Feinmechaniker Karl Lagler

Ich mach mir deshalb aber kein schweres Herz, sondern schau, wo ich handlungsfähig bleib. Es gibt genug zu tun. An Albin Dimnik (†) wird noch zu erinnern ein. Der verließ uns kürzlich für immer. (Amüsante Vorstellung, wie er mit seinem Wolsley Roadster den Engeln um die Ohren fährt.)

Kürzlich konnte ich Karl Lagler besuchen. Hände, um damit Häuser einzureißen; so meint man. Denkste! Feinmechaniker. Da zeigte er mir gerade, was die unter der Nadel hin- und herflitzenden Schiffchen in den Nähmaschinen einst abgelöst hat: rotierende Greifer. Unglaublich knifflige Teile.

Eine meiner letzten Nahaufnahmen von Albin Dimnik (†)
ganz rechts am Cadillac von Charly Haar (links)

Wir benutzen Dinge und denken nicht mehr nach, daß irgendjemand dieses enorme Abstraktionsvermögen haben mußte, einen komplexen Ablauf als mechanisches System zu denken. Das Ablaufschema, ein Algorithmus, bleibt nutzlos, falls man es nicht in eine Komponente aus mehreren Bauteilen übersetzt, welche funktionell und standfest sein muß. (Schließlich soll dann die Maschine als Ganzes eine angemessene Laufzeit haben, bevor erste Pannen auftreten.)



Der Cadillac Doppelphaeton von Charly Haar.
Typ 61, Bj. 1921 und damit heuer 100 Jahre alt

Da kneift der Lagler die Augen zusammen und denkt: wie könnte es gehen? Einst war Europa voll von solchen Tüftlern, Schraubern, Bastlern, Handwerkern. Das hat sich nicht vollkommen geändert, auch wenn heute Companies und Konzern-Konglomerate bei Innovationen den Ton angeben.
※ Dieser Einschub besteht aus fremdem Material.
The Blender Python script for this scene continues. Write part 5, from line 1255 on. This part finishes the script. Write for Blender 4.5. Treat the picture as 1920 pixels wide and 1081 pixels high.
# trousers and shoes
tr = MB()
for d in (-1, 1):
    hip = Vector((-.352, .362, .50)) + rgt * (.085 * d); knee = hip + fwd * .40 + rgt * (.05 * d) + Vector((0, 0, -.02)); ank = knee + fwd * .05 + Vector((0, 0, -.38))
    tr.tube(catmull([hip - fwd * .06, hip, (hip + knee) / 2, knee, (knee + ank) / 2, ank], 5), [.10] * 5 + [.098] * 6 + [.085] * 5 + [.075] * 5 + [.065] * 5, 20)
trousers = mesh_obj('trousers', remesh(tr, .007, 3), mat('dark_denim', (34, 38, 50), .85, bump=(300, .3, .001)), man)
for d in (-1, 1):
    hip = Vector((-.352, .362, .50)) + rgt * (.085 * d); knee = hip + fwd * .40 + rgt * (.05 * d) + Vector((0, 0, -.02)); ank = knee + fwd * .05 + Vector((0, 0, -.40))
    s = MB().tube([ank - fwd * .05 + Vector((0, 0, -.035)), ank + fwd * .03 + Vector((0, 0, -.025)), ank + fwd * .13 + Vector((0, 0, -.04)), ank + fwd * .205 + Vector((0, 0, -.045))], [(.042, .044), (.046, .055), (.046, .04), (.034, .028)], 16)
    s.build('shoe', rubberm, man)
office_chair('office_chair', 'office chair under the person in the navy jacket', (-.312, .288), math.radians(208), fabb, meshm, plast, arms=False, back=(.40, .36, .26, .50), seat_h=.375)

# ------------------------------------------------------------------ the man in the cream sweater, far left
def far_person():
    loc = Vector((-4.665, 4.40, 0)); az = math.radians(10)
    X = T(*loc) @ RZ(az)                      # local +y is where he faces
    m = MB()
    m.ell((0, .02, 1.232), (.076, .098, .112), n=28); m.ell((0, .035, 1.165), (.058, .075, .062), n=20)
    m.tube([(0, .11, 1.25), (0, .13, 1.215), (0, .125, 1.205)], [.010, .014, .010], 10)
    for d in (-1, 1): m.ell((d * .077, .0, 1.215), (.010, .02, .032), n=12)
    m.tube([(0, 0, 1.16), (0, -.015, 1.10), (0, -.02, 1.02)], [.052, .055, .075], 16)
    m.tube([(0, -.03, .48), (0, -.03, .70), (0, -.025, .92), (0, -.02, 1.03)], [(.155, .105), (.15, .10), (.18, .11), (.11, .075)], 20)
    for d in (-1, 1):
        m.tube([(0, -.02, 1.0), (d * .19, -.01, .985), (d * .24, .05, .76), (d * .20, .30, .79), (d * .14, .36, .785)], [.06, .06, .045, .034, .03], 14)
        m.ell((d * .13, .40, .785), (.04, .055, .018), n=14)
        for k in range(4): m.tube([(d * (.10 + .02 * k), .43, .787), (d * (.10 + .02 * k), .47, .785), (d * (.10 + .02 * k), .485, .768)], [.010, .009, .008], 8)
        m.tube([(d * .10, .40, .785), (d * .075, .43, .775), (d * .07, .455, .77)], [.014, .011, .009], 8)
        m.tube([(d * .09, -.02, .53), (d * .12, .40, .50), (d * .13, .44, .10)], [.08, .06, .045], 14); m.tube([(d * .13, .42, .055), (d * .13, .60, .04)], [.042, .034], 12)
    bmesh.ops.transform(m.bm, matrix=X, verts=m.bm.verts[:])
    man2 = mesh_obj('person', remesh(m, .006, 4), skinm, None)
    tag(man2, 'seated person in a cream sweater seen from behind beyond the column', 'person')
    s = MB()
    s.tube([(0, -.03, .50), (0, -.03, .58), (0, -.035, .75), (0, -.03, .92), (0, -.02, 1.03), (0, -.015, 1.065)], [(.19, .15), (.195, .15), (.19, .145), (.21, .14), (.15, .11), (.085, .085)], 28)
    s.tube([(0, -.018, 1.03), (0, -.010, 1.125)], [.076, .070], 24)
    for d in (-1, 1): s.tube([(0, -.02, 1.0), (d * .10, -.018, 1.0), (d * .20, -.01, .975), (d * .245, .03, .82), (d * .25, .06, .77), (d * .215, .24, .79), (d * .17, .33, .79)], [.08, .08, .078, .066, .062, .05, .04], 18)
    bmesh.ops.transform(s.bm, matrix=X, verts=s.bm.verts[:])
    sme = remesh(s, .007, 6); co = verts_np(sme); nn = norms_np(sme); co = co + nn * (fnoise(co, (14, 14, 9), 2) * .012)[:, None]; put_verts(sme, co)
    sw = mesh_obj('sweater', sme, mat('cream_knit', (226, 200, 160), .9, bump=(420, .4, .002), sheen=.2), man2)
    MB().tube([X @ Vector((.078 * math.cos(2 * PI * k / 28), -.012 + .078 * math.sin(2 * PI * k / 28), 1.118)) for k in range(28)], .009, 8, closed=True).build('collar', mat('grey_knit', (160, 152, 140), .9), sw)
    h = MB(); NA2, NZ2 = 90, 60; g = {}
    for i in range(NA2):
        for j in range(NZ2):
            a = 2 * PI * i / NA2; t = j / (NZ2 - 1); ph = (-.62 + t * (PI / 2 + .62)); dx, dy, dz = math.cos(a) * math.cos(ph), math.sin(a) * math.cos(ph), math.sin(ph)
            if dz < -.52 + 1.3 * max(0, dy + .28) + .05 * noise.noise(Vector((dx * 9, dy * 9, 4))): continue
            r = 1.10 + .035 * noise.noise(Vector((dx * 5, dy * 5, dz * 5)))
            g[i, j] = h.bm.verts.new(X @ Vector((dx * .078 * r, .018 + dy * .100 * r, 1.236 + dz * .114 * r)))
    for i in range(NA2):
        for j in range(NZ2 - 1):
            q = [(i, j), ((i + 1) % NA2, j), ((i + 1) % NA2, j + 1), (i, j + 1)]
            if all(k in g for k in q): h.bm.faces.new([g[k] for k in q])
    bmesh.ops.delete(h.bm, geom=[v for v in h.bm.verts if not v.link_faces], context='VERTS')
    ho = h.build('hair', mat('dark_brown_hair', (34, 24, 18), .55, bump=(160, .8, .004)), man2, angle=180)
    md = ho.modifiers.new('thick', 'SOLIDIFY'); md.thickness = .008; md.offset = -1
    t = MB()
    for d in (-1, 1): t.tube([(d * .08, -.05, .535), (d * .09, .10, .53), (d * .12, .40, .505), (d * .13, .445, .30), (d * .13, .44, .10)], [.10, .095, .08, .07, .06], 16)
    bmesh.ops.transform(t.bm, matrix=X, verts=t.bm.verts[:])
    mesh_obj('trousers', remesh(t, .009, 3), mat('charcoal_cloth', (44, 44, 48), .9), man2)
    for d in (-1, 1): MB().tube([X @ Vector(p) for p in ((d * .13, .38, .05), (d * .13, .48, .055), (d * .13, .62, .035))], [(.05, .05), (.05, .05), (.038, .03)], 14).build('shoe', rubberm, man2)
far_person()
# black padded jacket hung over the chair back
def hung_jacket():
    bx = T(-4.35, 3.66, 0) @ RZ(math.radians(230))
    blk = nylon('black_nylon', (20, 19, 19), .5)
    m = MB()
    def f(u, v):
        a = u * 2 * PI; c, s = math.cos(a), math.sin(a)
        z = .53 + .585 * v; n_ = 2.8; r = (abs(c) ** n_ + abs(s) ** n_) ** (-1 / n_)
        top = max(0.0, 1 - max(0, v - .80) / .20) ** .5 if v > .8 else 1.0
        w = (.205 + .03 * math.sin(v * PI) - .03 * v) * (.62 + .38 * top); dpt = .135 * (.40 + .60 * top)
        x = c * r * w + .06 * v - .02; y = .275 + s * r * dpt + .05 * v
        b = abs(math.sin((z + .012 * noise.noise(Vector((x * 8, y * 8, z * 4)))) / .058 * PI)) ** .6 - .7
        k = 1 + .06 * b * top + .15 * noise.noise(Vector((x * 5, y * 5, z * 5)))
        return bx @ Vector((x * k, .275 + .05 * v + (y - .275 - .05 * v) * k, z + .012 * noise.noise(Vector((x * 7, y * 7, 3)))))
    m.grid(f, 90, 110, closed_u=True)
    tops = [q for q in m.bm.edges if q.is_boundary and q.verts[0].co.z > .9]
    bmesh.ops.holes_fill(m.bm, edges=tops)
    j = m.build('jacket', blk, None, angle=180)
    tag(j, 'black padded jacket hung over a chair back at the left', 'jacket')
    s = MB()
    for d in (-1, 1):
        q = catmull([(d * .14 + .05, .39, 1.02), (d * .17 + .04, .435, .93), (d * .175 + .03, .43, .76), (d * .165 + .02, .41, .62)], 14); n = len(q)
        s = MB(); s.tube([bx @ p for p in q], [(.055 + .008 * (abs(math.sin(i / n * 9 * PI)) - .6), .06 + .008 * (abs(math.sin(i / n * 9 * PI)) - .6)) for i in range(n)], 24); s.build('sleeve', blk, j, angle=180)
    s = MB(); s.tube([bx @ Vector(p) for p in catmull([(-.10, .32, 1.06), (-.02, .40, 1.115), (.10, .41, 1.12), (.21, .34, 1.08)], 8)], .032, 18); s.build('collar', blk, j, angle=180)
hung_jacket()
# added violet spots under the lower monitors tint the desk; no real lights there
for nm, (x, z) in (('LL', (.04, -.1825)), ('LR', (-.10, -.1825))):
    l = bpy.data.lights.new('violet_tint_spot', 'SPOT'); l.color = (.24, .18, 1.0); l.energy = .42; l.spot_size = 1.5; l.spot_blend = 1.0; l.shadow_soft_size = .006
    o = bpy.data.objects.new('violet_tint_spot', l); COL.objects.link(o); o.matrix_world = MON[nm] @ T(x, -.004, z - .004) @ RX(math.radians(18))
Und so sind wir innerhalb meiner bisherigen Lebenszeit – als Kinder der Zweiten Industriellen Revolution – durch zwei weitere industrielle Revolutionen gegangen. Ein in der Menschheitsgeschichte bisher völlig einmaliges Entwicklungstempo, mit dem wir längst zu kämpfen haben.